____ RECORDS SHOWN

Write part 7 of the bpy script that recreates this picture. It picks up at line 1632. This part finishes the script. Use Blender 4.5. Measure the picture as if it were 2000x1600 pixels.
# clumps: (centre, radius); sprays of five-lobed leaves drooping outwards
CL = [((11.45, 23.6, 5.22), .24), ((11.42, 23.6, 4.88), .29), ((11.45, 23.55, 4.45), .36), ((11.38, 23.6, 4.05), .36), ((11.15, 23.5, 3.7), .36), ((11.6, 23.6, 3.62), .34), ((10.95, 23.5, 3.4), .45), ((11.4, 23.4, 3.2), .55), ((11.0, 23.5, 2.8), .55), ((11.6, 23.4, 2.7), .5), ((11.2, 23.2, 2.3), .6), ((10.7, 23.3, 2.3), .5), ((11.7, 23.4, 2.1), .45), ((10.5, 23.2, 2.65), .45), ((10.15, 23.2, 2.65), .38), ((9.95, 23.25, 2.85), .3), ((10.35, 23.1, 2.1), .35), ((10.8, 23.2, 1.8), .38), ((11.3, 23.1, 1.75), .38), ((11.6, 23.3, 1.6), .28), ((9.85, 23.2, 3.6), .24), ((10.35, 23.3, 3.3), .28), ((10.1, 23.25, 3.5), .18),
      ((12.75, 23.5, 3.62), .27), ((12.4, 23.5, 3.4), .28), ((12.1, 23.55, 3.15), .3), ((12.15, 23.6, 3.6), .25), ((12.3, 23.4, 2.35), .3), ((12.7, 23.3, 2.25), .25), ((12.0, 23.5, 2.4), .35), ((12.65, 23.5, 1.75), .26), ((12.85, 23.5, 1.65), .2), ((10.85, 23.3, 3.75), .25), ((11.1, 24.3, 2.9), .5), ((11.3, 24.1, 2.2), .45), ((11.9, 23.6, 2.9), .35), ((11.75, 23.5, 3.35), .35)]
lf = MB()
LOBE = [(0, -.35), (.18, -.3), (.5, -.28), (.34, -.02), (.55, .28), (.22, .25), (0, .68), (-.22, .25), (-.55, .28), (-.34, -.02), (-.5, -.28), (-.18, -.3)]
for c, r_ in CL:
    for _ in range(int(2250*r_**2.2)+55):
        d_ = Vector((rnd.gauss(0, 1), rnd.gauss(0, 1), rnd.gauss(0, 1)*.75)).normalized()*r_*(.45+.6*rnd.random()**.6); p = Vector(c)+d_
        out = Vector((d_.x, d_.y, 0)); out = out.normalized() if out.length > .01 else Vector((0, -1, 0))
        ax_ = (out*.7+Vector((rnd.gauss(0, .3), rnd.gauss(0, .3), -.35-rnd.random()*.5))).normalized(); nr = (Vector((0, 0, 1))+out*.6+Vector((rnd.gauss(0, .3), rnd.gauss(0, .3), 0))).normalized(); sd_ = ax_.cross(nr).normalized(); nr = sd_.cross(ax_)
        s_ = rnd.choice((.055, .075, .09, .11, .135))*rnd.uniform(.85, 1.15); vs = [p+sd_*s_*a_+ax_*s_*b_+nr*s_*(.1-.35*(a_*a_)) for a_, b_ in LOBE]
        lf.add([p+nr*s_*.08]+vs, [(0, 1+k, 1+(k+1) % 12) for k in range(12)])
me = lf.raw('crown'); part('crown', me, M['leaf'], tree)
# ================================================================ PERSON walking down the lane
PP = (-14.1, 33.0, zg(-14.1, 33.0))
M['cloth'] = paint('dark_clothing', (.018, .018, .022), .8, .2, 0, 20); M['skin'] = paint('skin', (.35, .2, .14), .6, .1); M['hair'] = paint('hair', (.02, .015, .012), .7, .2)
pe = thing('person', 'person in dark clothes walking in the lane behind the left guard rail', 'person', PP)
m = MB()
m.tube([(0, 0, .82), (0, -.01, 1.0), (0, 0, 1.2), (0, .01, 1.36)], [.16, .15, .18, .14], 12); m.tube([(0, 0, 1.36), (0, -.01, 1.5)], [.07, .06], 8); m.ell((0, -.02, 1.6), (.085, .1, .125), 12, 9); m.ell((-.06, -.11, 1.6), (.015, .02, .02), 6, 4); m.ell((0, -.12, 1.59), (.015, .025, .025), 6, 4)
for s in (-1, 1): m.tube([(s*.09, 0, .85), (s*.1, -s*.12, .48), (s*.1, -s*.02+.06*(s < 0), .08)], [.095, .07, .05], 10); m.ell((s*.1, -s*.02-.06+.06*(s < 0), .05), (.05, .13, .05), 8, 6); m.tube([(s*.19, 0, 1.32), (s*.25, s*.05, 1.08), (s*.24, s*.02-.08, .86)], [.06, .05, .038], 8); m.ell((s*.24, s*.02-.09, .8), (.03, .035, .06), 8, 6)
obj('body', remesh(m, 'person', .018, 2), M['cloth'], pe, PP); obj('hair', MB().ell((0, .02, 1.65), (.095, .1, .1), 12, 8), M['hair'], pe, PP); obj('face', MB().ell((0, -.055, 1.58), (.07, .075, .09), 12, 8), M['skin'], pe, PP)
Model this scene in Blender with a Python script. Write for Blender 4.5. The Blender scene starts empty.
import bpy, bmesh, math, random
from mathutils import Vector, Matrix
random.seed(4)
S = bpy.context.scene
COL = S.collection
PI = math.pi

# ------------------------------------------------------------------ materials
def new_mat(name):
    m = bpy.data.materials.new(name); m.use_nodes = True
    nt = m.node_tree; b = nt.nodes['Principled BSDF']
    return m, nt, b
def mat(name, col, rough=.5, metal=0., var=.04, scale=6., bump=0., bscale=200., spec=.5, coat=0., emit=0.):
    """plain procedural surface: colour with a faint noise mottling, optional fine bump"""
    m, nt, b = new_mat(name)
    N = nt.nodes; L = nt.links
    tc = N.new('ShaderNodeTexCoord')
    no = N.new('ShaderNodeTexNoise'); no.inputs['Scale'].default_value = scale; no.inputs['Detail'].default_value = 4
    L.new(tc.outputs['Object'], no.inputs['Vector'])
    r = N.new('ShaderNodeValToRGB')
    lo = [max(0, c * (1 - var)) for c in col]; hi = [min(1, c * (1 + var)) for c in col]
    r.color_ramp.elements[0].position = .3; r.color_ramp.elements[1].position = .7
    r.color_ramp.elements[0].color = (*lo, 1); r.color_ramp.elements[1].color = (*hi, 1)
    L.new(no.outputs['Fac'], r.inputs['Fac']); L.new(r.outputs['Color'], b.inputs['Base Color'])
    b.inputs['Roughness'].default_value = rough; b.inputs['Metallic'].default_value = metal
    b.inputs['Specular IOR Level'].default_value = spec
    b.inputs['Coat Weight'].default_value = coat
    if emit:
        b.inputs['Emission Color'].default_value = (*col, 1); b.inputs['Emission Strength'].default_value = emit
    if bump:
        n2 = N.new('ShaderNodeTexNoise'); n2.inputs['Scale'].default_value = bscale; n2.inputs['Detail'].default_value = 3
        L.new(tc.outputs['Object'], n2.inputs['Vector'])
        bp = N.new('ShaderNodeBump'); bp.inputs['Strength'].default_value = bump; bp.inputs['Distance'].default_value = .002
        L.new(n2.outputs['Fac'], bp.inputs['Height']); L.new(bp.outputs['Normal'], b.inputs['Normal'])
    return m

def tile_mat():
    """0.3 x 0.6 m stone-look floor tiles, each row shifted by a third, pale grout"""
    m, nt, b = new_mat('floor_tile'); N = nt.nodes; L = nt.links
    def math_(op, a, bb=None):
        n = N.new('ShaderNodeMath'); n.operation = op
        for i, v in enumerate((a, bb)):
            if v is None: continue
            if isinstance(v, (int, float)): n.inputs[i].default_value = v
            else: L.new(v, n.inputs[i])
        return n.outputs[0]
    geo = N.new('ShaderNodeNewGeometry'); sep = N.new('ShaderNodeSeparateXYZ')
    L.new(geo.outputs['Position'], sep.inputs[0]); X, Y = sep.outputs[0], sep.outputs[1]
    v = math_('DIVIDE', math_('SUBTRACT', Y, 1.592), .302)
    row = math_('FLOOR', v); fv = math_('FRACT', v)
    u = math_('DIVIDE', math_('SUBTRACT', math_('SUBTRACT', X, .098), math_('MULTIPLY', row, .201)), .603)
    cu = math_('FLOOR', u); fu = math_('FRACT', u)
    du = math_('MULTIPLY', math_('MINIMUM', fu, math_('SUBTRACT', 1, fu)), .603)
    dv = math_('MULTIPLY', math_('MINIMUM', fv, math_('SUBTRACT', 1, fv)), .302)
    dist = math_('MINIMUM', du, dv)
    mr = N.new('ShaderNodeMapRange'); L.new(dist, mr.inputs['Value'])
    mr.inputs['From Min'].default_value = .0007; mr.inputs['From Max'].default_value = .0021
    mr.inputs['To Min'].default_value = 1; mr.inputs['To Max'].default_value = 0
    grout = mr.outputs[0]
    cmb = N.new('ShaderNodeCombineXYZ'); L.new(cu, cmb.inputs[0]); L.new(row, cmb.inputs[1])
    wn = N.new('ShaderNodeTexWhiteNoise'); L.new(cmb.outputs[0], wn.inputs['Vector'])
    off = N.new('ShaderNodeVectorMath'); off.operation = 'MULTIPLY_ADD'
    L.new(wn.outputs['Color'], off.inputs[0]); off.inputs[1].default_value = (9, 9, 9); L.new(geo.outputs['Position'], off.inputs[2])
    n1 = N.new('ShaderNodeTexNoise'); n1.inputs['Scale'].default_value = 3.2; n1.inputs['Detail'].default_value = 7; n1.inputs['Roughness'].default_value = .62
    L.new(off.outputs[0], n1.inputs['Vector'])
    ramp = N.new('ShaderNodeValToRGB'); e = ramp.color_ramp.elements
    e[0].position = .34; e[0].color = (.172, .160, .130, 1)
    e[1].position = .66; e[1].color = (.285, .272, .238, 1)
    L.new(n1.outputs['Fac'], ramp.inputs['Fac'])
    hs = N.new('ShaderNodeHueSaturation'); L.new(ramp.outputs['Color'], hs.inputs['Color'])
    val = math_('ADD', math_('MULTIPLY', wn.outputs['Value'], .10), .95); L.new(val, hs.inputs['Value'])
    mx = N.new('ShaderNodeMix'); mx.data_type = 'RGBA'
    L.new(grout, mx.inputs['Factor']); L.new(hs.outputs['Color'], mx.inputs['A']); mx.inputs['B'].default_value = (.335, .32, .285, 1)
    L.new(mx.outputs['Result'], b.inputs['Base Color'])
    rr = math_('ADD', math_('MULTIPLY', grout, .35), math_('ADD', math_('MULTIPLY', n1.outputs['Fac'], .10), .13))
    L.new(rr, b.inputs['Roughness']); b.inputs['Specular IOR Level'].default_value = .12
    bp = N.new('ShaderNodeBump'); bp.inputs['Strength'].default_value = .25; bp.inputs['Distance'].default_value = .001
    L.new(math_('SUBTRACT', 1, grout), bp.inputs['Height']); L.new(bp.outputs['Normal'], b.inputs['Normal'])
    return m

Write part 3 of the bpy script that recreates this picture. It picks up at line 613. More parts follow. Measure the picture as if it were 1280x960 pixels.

________

- AIM -
Please print exactly, and only, the lines from the line with "Model this scene" to the line with "PI = math.pi", both included.

- THE REPLY -
Model this scene in Blender with a Python script. Write for Blender 4.5. The Blender scene starts empty.
import bpy, bmesh, math, random
from mathutils import Vector, Matrix
random.seed(4)
S = bpy.context.scene
COL = S.collection
PI = math.pi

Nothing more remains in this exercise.